Verification Is a First-Class Skill
More often than not, AI tools produce convincing output that is subtly wrong. As a result, verification has become one of the strongest signals in an interview. Strong candidates run the code early. They read error messages. They inspect the data before choosing a representation. They ask for tests, but also evaluate whether those tests are meaningful. They notice when generated code changes an interface, ignores a constraint, handles only the happy path, or adds complexity that the problem does not need.
This is not a new engineering skill. Code review, testing, debugging, and skepticism have always mattered. AI simply makes their importance more visible.
The candidate who catches and corrects a polished-looking mistake often gives us a stronger signal than the candidate who produces a large amount of code without demonstrating that they understand it.
Interview Design Matters More Than Tool Choice
Adding an AI assistant to a traditional interview does not automatically make the interview better.
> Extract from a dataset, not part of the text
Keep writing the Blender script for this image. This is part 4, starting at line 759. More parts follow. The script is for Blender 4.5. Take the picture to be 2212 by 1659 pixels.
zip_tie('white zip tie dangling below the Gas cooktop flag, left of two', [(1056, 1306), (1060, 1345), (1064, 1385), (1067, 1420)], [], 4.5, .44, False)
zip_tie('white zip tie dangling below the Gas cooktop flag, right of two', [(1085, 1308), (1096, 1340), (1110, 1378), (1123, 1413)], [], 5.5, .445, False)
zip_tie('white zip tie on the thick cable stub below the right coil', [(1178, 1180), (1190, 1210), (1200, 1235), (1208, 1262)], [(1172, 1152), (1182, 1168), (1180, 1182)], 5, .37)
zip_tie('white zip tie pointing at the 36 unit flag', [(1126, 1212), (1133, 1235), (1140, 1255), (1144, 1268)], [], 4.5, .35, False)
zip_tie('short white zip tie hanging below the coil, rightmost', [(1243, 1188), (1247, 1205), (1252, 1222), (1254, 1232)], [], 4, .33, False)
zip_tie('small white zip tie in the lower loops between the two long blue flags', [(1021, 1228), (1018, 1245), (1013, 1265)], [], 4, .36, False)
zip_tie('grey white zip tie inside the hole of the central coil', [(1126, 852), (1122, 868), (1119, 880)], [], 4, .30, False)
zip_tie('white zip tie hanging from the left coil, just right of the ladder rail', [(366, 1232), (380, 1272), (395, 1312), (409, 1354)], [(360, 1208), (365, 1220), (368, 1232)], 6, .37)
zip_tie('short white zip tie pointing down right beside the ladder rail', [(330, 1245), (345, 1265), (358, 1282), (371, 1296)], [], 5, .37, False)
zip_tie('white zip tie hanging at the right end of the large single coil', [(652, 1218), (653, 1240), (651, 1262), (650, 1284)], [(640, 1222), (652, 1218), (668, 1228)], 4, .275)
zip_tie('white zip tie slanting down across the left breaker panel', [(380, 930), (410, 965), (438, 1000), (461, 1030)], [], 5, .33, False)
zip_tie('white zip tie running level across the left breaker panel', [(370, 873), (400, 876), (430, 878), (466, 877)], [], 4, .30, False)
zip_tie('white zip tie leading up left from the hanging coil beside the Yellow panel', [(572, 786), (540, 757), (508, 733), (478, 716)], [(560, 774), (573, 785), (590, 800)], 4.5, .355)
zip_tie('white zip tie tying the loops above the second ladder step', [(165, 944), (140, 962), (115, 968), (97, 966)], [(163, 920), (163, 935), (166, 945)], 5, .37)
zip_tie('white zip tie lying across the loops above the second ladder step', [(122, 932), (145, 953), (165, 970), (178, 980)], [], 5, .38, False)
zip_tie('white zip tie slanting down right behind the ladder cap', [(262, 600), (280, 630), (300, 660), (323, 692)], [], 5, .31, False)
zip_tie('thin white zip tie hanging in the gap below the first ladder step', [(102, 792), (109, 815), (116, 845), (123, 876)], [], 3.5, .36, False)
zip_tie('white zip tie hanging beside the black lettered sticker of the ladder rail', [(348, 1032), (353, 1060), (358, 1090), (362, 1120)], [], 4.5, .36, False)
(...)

If a problem can be completed by pasting the prompt into a tool and accepting the first response, the problem is probably not measuring what we care about.
The exercise itself must create room for engineering judgment. That can come from incomplete requirements, an unfamiliar repository, noisy data, operational constraints, competing priorities, or a request that changes after the first version works.
The interviewer also needs to be prepared. Evaluating AI-assisted work requires more than counting completed test cases. Interviewers need a shared rubric, examples of strong and weak collaboration patterns, and calibration on what should differ by experience level.
For an early-career candidate, a well-scoped task and the ability to learn quickly may be the right signal. For a senior candidate, we expect stronger problem framing, clearer tradeoffs, and more attention to long-term system behavior. AI gives candidates another way to demonstrate their level.
The Human Owns the Work
Our standards for engineering judgment have not changed.
Candidates still need to reason clearly, communicate their approach, understand the code they submit, and respond constructively when something fails. Fundamentals still matter because they are what allow an engineer to evaluate a generated answer. System design and behavioral interviews continue to examine dimensions that a coding assistant cannot substitute for: leadership, collaboration, ownership, technical depth, and the ability to make decisions in context.
The interviewer remains essential as well. AI can help summarize activity or suggest areas to probe, but hiring is a consequential human decision. Interviewers are responsible for understanding the evidence, asking follow-up questions, and applying the rubric consistently.
Most importantly, the goal is unchanged: identify people who can do excellent work with the team.
Using AI in Interviews
There is a temptation to frame AI in hiring as a question of permission: should candidates be allowed to use it or not? We think the more useful question is: what capabilities will distinguish excellent engineers in an AI-native organization?
Our answer includes many capabilities that have always mattered: curiosity, rigor, taste, communication, and ownership. It also includes the ability to use AI effectively and responsibly. Engineers need to know when to accelerate, when to slow down, when to delegate, and when to distrust the answer in front of them.
As we've rolled out these changes, we've seen encouraging signs that we're hiring candidates who raise the bar on our AI-native engineering capabilities, introduce new workflows, while also strengthening the judgment, verification, and ownership we value across the organization.
As AI continues to change software engineering, we believe that our process for evaluating candidates will continue evolving to ensure our engineering organization is built to maximize our ability to leverage this shift. AI may write more of the first draft, but the engineer is still accountable for what ships.